Under the cover of the Sango class, the midget Yeono class submarine approached the Cheonan and launched the CHT-02D torpedo manufactured by North Korea.” But “’Sango class submarines…do not have an advanced system to guide homing weapons,’ an expert at a missile manufacturer told The Korea Times on condition of anonymity. ‘If a smaller class submarine was involved, there is a bigger question mark.’” (29) 

“Rear Adm. Moon Byung-ok, spokesman for [the official inquiry] told reporters, ‘We confirmed that two submarines left their base two or three days prior to the attack and returned to the port two or three days after the assault.’” But earlier “South Korean and U.S. military authorities confirmed several times that there had been no sign of North Korean infiltration in the” area in which the Cheonan went down. (30) 
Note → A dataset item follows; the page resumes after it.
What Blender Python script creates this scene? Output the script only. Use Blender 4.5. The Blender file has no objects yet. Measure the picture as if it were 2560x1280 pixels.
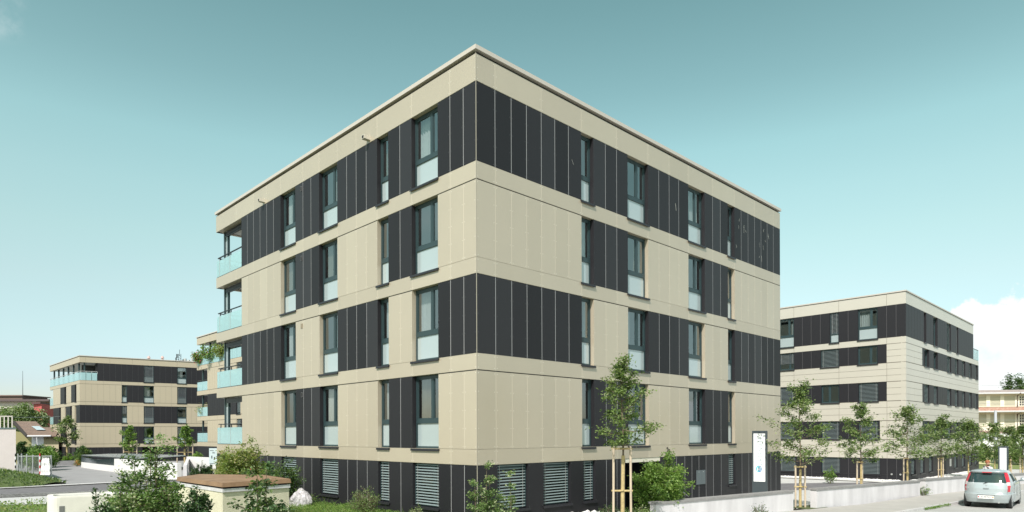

“In addition, Moon’s team reversed its position on whether or not there was a column of water following an air bubble effect” (caused by an underwater explosion.) “Earlier, the team said there were no sailors who had witnessed a column of water. But during [a] briefing session, the team said a soldier onshore at Baengnyeong Island witnessed ‘an approximately 100-meter-high pillar of white,’ adding that the phenomenon was consistent with a shockwave and bubble effect.” (31) 

The inquiry produced a torpedo propeller recovered by fishing vessels that it said perfectly match the schematics of a North Korean torpedo. “But it seemed that the collected parts had been corroding at least for several months.” (32) 

Finally, the investigators “claim the Korean word written on the driving shaft of the propeller parts was same as that seen on a North Korean torpedo discovered by the South …seven years ago.” But the “’word is not inscribed on the part but written on it,’ an analyst said, adding that “’the lettering issue is dubious.’” (33) 

On August 2, 1964, the United States announced that three North Vietnamese torpedo boats had launched an unprovoked attacked on the USS Maddox, a US Navy destroyer, in the Gulf of Tonkin. The incident handed US president Lyndon Johnson the Congressional support he needed to step up military intervention in Vietnam. In 1971, the New York Times reported that the Pentagon Papers, a secret Pentagon report, revealed that the incident had been faked to provide a pretext for escalated military intervention. There had been no attack. 

The Cheonan incident has all the markings of another Gulf of Tonkin incident. And as usual, the aggressor is accusing the intended victim of an unprovoked attack to justify a policy of aggression under the pretext of self-defense.